My ice cream suddenly seems more valuable to you and you offer me, say, twelve cents for it. Then Bill, who had intended to order ice cream makes you an offer of thirteen cents. You, being Scotch, can’t resist taking a profit. Bill brags so much about the ice cream that I decide I was foolish to let it go in the first place and buy it back for fourteen cents.
About that time I discover, to my dismay, that the ice cream has melted.”
--Fred C. Kelly, Why You Win or Lose
Abrahams Wolf-Rodda, LLC is a government contracts law firm with a primarily government contractor clientele. Of course, it is important to keep tabs on how your clients are doing. Know your customer.… And year end is a good time to look back and assess where we are and where we are heading.
I wrote a blog at the beginning of 2021 partially about a new Exchange Traded Fund (“ETF”) called the EMLES FEDERAL CONTRACTORS ETF which trades under the symbol FEDX. See https://www.awrcounsel.com/blog/2021/2/17/t-is-good-to-be-king-riding-out-bad-times-in-the-government-contracts-profession?rq=investment. The ETF was created back in October 2020 to track the performance of 22 or so major government contractors, with the 2022 current top three holdings of Northrop Grumman, Lockheed Martin and General Dynamics. As I noted in that earlier blog, I had purchased one share of the ETF so I could monitor the investment performance of the government contracting community. I consider the ETF to be a proxy for the Government contracting world. So, how about an update now on where government contracting stands as an investment meme?
First, let’s go to the numbers. The FEDX Fund itself has had a subpar performance. Spoiler alert — myone share investment is down 5.42% since its purchase. Since its Oct. 14, 2020, fund inception, it is up 9.66% based on market price. That lags its 11.84% preferred comparison index return. See https://emles.com/etf/emles-federal-contractors/. It also significantly trails the return of the S&P 500, albeit that is no surprise since the top 5 technology stocks accounted for more than half the return of that index. No one buys into a government contractor fund expecting the same volatility as the technology funds. It is considered a low risk, lower return investment. Presumably, it will offer you some downside protection when the tides go out.
OK, so you expect boring middle of the road returns in government contracting and you got what you expect. But what about a prediction for 2022? What is coming down the road? I am not giving investment advice. Consult your own oracle for that. But I will observe that government contractors tend to have a “book” of existing multi-year contracts. Those contracts either have escalations built-in, or are cost reimbursement, or get only portions of their costs escalated for nonexempt service labor every option year. But most of the work is done by fixed priced contracts, and, in the service world, those contracts tend to last up to five years (a base year and up to four option years). That means that the contract prices tend to be largely fixed for the five year period and are only escalated in accordance with the bid pricing the contractor submitted and the terms of the contract.
But what does this portend? I don’t think I am ready to accumulate more shares of FEDX ETF beyond the token one share that I hold. In my simple-minded view, many government contractors are locked into fixed price contracts for up to the next five or so years.
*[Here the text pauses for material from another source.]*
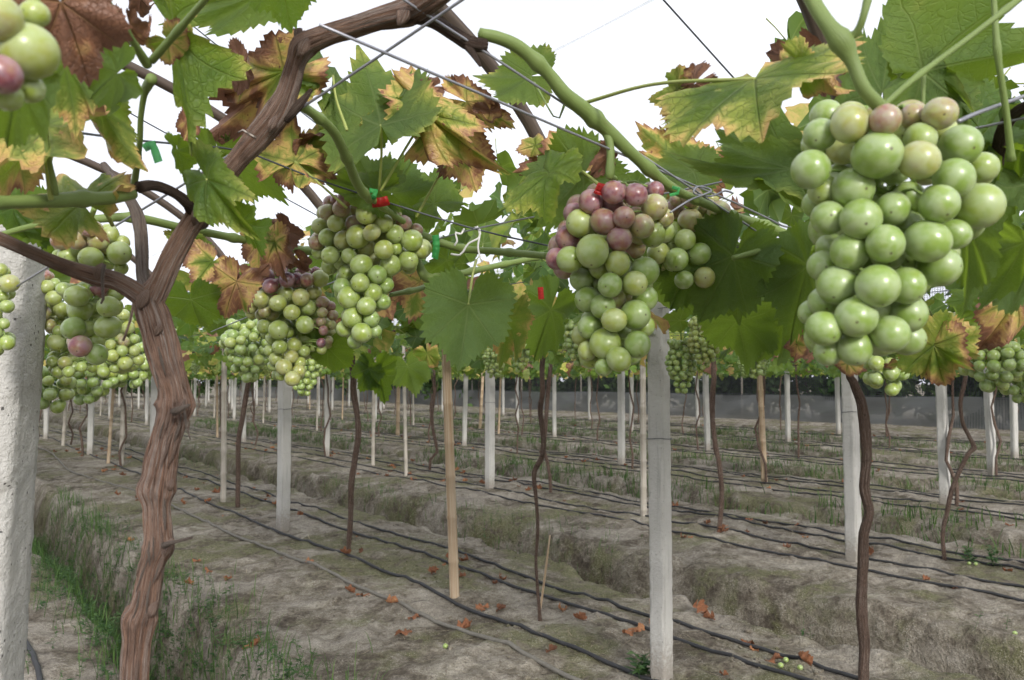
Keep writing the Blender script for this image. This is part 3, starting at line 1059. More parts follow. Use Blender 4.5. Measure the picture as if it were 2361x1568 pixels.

Those contracts were largely bid on in a low inflation world, with modest annual price escalations built-in, often three per cent or less. If you escalated more, then you ended up high-priced and thus didn’t get the contract award. But now it is quickly becoming apparent we live in a new paradigm of higher inflation. Indeed, inflation is everywhere at the moment. Thus, those fixed price contractors are destined for a run out of their book of business, with the prospect of either reduced profits or even losses, as inflation takes off, costs to perform escalate, but their contract revenue remains fixed. That portends less government contracting community profits going forward. And less profits and higher inflation mean more risks, and lower government contractor stock prices.
Accordingly, in today’s priced for perfection stock market world, in my view, government contractors are about to be set up for a cycle of market underperformance. Yes, government contractors are considered attractive and stable businesses when the world is most risky. But, if the risk is inflation, government contractors lack pricing leverage and power, due to long term contracts. They are thus likely heading towards a fall. If you were thinking about quitting your day job, and living off your government contractor company stock options, now might be a good time to have a plan B if those options decline in value.